Erster Schritt: Führen. Einübung der verschiedenen Führpositionen, bis das Pferd in der Lage ist, diese Positionen selbsttätig einzuhalten. Positionen: vor dem Pferd, schräg-vor-neben dem Pferd (Nase des Pferdes auf meiner dem Pferd zugewandten Schulter), Ganasche, halber Hals, Schulter, Gurtlage, Flanke, Kruppe, hinter der Kruppe.
Zweiter Schritt: Freiarbeit. Die Energie und die Lust, sich in einem abgegrenzten Bereich zu bewegen, müssen vom Pferd kommen. D. h. wir treiben nicht, sondern beseitigen alle Widerstände, die das Pferd davon abhalten könnten, sich selbsttätig zu bewegen. Dann bestimmen wir die Richtung, dann die Gangart, dann das Tempo.
Natürlich verfährt man nicht schematisch, sondern auf das einzelne Pferd oder auf das Longierender-Pferd-Paar bezogen. Manche Positionen kann man bei manchen Pferden auslassen usw.

Alternativen:

Nach dem Einüben der ersten Führposition („Spuren“; vgl. dazu den Text zur Bodenarbeit) wird hier der Abstand vergrößert, bis er dem Abstand der Longierposition entspricht.
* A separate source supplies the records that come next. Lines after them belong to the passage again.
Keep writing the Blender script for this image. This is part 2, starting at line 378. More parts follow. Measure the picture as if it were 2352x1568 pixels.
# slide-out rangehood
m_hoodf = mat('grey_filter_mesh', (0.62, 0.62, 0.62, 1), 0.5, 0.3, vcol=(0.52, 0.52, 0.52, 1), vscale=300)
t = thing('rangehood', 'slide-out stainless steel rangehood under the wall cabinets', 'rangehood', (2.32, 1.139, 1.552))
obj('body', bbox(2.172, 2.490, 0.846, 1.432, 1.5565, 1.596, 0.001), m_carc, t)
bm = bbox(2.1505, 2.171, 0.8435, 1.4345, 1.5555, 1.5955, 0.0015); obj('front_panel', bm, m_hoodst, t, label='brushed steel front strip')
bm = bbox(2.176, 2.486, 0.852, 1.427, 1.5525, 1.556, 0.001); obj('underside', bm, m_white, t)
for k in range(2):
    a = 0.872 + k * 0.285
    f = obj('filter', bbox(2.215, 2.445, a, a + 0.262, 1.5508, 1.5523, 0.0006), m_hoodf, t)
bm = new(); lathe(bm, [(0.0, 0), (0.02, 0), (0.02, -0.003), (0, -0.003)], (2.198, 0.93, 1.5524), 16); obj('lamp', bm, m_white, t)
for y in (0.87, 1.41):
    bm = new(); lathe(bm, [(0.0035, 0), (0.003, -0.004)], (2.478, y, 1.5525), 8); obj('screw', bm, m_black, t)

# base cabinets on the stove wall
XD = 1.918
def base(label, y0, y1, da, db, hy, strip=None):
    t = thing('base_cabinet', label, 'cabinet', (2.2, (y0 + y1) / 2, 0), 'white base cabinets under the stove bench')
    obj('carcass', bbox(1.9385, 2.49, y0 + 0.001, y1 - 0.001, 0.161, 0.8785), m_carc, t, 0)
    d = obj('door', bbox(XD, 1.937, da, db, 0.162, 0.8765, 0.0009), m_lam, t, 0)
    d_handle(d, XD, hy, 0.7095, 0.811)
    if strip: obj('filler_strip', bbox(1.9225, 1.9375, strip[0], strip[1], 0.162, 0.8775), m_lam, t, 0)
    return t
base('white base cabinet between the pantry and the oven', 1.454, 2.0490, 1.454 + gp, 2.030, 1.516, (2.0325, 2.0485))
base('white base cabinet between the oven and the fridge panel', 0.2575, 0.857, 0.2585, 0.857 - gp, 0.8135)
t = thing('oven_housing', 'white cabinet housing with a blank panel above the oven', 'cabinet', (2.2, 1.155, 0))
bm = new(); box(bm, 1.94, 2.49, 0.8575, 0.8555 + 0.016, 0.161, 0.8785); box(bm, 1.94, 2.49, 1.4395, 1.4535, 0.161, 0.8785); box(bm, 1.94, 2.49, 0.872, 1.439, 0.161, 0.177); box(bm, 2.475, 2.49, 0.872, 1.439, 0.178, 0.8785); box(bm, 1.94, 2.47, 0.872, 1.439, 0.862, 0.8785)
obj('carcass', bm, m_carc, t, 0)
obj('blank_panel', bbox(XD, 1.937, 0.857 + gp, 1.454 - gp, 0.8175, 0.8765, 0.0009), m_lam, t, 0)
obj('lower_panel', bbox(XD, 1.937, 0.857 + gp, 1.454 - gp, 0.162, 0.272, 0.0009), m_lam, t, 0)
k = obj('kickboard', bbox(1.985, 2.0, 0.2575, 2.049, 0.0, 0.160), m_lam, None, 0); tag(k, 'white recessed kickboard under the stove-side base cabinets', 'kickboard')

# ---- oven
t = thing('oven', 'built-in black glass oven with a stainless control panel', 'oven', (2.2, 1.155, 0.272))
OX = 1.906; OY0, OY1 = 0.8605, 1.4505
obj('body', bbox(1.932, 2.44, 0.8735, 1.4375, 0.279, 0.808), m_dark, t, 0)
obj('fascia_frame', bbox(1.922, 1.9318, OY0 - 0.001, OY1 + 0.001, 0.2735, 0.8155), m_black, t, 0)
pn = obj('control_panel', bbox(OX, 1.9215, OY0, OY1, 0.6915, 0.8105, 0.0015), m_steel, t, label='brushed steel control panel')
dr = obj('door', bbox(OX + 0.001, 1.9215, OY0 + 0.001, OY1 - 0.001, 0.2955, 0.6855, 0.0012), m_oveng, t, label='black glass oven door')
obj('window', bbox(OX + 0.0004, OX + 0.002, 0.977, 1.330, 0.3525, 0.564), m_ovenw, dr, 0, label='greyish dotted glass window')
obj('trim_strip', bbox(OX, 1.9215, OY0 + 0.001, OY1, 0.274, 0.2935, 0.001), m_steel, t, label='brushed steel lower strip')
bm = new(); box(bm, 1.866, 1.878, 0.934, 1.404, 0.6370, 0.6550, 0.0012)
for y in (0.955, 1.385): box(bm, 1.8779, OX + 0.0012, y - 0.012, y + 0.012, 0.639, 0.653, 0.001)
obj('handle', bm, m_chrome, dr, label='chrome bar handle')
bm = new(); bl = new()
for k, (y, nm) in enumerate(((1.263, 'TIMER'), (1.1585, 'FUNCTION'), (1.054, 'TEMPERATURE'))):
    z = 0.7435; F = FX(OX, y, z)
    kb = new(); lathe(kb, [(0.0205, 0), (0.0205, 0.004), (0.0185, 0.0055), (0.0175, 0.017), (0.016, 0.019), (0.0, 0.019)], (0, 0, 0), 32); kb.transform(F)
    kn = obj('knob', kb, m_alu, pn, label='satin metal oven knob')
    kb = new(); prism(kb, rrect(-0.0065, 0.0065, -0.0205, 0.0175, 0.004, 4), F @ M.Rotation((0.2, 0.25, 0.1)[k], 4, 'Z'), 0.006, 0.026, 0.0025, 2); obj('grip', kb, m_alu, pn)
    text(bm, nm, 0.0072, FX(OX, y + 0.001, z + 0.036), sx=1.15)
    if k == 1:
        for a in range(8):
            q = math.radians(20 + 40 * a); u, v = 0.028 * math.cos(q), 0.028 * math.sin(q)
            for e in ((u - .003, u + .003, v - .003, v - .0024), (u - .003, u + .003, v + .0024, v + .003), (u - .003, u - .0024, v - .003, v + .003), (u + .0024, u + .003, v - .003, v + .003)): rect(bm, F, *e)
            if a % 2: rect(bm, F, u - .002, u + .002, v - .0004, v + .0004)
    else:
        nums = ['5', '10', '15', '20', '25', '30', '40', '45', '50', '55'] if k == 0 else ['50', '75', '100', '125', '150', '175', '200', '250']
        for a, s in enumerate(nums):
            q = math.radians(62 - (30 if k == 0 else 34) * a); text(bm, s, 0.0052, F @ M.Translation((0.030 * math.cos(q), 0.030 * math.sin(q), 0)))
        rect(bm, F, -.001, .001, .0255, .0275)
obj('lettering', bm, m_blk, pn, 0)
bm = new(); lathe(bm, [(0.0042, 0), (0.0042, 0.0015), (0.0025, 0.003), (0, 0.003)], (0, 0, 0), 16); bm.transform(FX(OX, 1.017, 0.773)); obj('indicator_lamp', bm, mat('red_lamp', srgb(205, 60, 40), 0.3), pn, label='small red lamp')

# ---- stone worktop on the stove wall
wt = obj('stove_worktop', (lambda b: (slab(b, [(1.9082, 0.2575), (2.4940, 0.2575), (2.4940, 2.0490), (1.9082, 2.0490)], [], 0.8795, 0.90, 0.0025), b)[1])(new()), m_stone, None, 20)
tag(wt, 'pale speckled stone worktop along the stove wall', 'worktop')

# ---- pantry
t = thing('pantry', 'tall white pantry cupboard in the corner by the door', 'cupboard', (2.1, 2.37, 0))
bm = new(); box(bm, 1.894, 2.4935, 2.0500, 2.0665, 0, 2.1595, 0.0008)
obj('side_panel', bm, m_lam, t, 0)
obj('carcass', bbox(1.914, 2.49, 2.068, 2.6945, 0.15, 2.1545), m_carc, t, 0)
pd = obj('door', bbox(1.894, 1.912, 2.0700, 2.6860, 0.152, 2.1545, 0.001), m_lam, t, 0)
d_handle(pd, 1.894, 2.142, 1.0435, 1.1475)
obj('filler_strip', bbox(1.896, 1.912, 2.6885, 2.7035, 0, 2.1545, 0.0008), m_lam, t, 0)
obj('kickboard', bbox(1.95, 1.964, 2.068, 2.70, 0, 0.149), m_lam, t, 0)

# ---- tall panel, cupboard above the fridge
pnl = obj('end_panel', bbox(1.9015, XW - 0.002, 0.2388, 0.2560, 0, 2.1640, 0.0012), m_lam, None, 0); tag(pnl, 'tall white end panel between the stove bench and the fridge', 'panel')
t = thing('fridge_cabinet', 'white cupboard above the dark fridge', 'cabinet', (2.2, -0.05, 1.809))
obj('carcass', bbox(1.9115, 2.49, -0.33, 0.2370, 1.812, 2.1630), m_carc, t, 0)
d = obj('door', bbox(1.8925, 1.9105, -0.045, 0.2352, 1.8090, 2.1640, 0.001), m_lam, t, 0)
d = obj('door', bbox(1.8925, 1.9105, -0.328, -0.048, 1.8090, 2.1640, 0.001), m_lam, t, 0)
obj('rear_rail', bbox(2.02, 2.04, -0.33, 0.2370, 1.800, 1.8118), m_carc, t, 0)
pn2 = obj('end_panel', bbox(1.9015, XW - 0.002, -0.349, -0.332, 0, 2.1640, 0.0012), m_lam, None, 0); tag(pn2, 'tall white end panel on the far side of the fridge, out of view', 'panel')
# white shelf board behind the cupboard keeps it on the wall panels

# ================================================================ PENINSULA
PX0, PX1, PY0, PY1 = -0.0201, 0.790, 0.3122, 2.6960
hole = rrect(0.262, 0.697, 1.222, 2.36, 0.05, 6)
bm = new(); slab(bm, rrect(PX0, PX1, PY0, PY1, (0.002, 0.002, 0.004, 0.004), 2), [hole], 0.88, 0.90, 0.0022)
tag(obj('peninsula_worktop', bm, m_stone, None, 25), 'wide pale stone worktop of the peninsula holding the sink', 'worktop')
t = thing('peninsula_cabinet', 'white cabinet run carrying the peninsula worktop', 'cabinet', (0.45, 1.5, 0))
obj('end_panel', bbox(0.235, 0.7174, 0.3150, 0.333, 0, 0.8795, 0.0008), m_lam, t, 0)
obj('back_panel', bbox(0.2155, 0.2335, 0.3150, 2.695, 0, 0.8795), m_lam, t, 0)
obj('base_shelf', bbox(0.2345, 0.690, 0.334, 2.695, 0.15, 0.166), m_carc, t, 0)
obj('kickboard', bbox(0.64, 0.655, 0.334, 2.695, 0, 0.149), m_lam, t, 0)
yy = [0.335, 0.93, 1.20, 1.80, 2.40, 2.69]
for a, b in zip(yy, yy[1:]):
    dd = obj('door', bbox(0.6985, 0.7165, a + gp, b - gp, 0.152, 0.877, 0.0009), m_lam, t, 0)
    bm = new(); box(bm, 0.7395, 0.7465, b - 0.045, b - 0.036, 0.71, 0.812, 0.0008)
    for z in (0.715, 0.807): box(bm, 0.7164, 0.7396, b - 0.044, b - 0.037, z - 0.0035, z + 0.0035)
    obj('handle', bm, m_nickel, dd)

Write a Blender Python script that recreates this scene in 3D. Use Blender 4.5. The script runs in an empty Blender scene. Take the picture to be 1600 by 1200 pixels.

Wir wechseln bei gleichem Abstand zum Pferd in die Longierposition.

Anmerkung:

Der zentrale Begriff jeder Arbeit mit dem Pferd ist der Rhythmus des Tieres. An ihn kommen wir  u. a. durch Tempoveränderungen, durch Handwechsel, durch Gangartenwechsel und die Übergänge zwischen den Gangarten, durch Verlangsamung der Bewegung, oder anders gesagt, durch die Verlängerung der federnden Stützbeinphasen. Allerdings geht es nicht um eine künstlich zu erzeugende Verlangsamung, sondern um das Erarbeiten des dem Pferd eigenen Rhythmus.
Letztlich läuft alles (auf Seiten des Longenführers) darauf hinaus, ob dessen Reitertakt den Unterschied zwischen Takt und Rhythmus machen kann.